- _Required task_:
Among the entries below, which lines run from the line with "Model this scene" through the line with "S = bpy.context.scene"? Retype those, both ends included, exactly and without pictures.

---------- Records shown

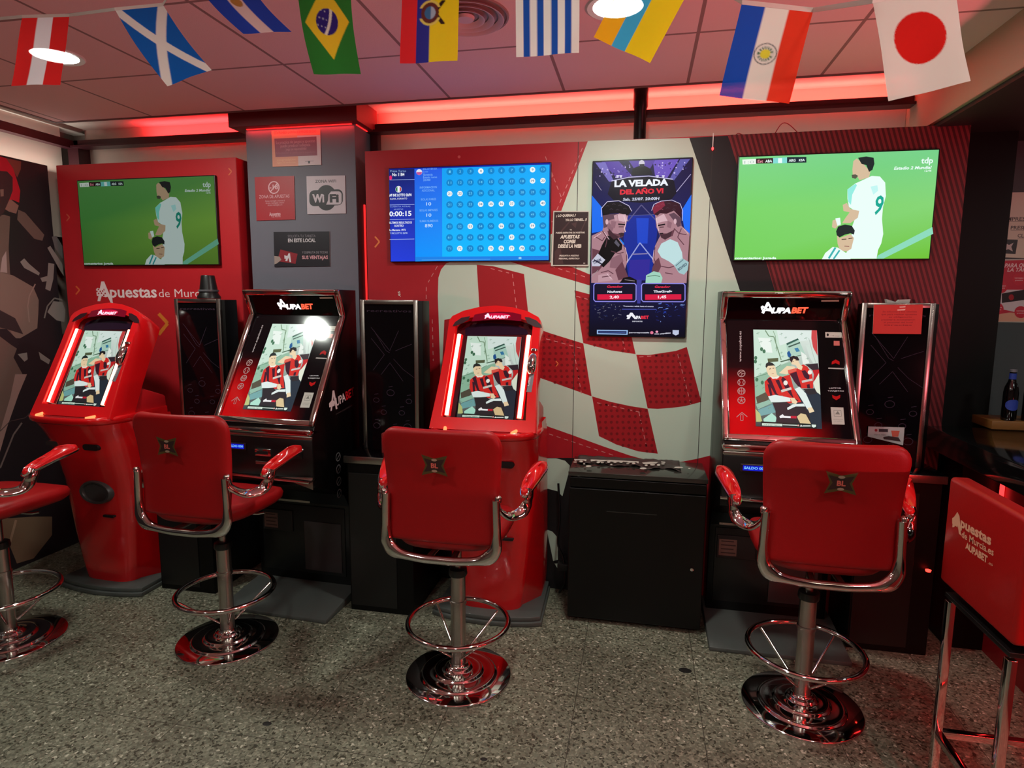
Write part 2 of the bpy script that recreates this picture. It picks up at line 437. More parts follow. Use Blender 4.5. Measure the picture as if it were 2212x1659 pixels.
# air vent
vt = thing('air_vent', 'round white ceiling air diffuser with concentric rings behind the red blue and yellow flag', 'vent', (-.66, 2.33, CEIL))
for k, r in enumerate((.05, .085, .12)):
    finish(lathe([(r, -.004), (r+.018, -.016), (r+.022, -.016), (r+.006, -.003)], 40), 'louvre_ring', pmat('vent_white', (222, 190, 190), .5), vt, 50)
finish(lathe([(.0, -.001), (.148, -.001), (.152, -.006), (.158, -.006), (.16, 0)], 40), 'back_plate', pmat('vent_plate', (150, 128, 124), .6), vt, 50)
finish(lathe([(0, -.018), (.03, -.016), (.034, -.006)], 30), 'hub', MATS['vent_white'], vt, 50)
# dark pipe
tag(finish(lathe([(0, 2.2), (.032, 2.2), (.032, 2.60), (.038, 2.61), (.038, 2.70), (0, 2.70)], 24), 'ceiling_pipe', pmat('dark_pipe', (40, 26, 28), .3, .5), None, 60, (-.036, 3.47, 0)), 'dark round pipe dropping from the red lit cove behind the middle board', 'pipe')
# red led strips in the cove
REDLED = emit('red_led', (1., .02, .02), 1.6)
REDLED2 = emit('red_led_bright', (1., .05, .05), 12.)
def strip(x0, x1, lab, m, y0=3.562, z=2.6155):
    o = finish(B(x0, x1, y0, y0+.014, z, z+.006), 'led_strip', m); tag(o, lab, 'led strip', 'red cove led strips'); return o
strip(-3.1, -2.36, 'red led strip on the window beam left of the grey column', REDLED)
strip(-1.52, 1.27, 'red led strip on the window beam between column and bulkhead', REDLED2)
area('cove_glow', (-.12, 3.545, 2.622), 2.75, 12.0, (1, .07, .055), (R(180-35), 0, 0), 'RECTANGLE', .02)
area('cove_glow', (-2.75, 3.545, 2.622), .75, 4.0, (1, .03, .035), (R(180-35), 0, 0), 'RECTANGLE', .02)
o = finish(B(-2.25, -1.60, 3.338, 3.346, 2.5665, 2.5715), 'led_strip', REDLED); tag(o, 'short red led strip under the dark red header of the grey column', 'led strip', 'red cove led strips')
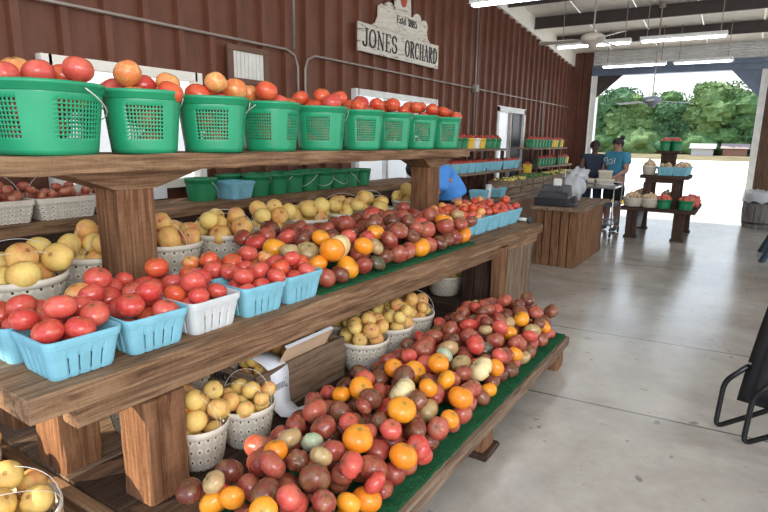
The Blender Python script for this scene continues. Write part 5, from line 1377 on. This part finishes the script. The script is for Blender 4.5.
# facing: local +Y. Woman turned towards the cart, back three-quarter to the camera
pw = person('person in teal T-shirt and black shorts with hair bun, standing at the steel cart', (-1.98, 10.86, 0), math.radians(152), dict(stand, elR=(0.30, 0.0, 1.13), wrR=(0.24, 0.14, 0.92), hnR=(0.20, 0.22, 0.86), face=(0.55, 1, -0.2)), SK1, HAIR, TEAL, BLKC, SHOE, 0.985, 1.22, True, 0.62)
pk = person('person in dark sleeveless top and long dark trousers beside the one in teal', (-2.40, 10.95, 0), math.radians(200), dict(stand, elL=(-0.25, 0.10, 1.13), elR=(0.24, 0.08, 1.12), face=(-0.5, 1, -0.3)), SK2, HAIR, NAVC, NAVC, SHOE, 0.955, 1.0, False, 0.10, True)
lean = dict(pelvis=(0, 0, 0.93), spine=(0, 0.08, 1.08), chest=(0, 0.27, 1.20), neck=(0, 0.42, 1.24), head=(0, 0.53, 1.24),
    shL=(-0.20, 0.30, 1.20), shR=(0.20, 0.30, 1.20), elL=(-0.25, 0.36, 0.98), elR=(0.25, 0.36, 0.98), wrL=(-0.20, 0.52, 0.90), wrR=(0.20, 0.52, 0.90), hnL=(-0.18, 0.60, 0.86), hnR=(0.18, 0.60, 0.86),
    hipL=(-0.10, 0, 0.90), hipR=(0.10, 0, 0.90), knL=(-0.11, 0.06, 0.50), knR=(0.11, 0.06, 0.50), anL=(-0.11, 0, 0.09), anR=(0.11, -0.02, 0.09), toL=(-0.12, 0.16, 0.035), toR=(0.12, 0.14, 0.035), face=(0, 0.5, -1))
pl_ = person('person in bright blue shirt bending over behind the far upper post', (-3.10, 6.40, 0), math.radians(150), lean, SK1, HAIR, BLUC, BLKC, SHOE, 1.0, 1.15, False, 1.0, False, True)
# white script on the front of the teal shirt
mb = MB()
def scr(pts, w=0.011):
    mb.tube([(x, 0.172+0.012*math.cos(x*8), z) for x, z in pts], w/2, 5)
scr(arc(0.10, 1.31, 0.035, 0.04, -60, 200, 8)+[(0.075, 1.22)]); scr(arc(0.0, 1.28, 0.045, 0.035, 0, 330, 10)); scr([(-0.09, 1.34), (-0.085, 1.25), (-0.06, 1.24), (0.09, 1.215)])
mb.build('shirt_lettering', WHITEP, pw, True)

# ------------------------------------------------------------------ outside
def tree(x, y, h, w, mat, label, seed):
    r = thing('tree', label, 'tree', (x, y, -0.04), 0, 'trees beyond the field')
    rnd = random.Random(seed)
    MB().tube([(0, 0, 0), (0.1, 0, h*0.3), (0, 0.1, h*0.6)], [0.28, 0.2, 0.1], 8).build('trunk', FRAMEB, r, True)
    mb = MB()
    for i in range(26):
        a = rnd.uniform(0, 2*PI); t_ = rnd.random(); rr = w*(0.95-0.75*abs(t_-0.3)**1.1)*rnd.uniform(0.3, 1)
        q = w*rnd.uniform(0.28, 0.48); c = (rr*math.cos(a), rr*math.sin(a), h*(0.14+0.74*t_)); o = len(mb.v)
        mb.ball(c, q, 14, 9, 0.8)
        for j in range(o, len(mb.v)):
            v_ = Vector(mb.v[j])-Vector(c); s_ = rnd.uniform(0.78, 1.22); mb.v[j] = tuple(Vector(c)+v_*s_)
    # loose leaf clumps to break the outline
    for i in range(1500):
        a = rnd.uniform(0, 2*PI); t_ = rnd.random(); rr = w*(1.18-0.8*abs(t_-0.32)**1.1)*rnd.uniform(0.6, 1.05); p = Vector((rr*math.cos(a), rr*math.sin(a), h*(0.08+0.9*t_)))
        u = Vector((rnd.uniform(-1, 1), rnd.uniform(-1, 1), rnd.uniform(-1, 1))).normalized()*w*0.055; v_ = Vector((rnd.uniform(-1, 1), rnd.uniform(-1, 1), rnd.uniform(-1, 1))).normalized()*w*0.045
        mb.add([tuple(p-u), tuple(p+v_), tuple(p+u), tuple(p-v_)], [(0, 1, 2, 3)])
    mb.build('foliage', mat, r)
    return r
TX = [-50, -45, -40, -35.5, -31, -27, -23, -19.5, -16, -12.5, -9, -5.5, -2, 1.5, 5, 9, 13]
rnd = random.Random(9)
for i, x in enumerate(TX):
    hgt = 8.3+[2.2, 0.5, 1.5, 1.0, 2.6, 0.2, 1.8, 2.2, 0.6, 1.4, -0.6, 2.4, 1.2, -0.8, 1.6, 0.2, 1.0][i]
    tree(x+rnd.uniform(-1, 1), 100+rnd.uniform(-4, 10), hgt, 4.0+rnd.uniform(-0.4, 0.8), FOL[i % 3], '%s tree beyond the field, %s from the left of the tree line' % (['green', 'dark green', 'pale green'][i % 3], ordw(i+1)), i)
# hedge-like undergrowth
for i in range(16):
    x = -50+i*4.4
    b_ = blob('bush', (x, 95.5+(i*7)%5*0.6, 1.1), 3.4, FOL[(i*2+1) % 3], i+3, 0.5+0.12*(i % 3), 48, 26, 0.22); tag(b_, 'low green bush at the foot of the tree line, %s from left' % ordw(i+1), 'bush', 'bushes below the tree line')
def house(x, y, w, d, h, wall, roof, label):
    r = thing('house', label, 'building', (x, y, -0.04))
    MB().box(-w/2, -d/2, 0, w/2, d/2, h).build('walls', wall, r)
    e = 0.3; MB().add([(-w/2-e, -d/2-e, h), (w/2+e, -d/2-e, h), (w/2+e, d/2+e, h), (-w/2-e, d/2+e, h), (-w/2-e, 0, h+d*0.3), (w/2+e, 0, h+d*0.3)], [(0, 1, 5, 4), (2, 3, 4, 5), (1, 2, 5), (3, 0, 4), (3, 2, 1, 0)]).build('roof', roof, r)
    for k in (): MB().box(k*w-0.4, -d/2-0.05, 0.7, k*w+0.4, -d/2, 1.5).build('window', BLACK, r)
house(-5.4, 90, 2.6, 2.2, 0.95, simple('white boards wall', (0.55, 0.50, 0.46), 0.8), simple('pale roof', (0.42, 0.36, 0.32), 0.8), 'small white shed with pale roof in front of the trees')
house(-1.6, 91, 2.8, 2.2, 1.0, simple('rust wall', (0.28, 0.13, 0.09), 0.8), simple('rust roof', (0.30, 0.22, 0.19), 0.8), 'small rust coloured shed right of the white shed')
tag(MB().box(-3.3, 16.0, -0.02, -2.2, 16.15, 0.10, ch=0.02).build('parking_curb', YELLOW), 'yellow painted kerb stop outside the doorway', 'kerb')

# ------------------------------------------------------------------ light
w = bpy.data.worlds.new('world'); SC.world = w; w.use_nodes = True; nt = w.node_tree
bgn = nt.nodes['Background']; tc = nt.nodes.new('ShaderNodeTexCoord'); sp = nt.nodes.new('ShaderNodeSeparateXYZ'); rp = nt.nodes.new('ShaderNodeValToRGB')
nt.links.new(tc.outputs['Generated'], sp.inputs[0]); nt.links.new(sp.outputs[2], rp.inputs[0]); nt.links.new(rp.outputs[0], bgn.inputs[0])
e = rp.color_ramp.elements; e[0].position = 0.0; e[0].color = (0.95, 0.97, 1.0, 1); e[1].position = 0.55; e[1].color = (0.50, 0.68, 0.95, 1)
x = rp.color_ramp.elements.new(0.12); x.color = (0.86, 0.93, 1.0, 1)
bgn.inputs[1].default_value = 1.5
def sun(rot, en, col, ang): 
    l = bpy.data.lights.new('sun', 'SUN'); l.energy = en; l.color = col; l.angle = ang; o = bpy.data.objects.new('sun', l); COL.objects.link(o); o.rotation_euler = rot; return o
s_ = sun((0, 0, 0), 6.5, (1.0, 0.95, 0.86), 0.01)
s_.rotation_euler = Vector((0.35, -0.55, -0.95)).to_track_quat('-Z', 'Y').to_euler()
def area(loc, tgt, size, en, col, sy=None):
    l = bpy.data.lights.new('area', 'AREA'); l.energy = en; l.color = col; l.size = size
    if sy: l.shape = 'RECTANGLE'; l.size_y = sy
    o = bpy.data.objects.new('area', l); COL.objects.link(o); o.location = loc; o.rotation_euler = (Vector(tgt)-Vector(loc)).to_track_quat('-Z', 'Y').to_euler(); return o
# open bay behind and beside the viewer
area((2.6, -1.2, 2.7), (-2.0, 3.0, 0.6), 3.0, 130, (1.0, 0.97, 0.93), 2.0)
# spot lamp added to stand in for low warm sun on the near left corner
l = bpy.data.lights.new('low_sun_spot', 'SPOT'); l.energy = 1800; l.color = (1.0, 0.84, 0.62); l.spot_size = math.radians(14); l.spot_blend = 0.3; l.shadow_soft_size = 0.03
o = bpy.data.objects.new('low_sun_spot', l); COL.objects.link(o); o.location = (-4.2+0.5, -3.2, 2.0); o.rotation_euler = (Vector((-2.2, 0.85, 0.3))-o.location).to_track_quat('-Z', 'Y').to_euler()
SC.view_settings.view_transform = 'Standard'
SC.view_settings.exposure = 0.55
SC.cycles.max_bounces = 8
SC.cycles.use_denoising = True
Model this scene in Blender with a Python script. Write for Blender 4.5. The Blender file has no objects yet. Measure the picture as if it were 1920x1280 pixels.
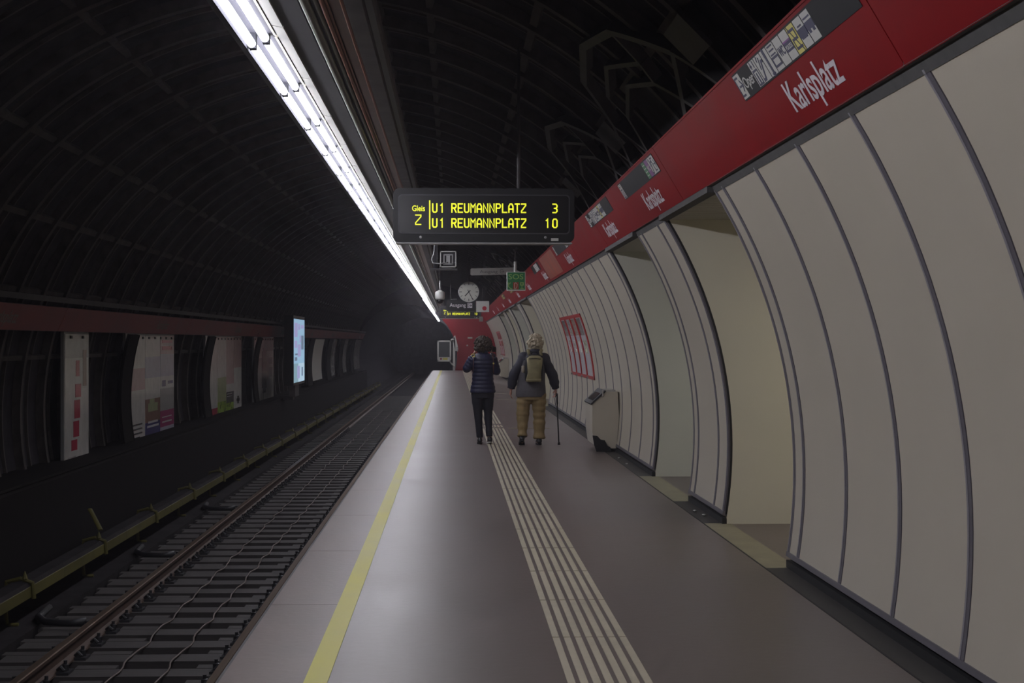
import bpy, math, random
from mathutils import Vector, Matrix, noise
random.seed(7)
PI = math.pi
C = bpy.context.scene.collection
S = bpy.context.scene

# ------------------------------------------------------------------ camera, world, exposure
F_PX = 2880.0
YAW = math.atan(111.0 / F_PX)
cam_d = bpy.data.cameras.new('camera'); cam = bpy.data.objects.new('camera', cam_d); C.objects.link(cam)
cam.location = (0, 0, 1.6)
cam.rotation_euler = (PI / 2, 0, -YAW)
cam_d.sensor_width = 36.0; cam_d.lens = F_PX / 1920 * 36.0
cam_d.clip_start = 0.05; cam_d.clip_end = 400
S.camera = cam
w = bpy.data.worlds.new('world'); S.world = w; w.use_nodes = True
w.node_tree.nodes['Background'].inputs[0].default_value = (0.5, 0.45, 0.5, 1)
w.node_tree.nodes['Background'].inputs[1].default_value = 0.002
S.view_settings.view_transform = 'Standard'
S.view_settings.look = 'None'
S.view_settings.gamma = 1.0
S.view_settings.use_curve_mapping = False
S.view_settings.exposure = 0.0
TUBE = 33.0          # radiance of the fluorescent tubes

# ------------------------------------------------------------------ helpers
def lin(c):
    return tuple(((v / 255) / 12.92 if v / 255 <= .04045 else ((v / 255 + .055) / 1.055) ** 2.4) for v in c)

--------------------

- _Written answer_:
Model this scene in Blender with a Python script. Write for Blender 4.5. The Blender file has no objects yet. Measure the picture as if it were 1920x1280 pixels.
import bpy, math, random
from mathutils import Vector, Matrix, noise
random.seed(7)
PI = math.pi
C = bpy.context.scene.collection
S = bpy.context.scene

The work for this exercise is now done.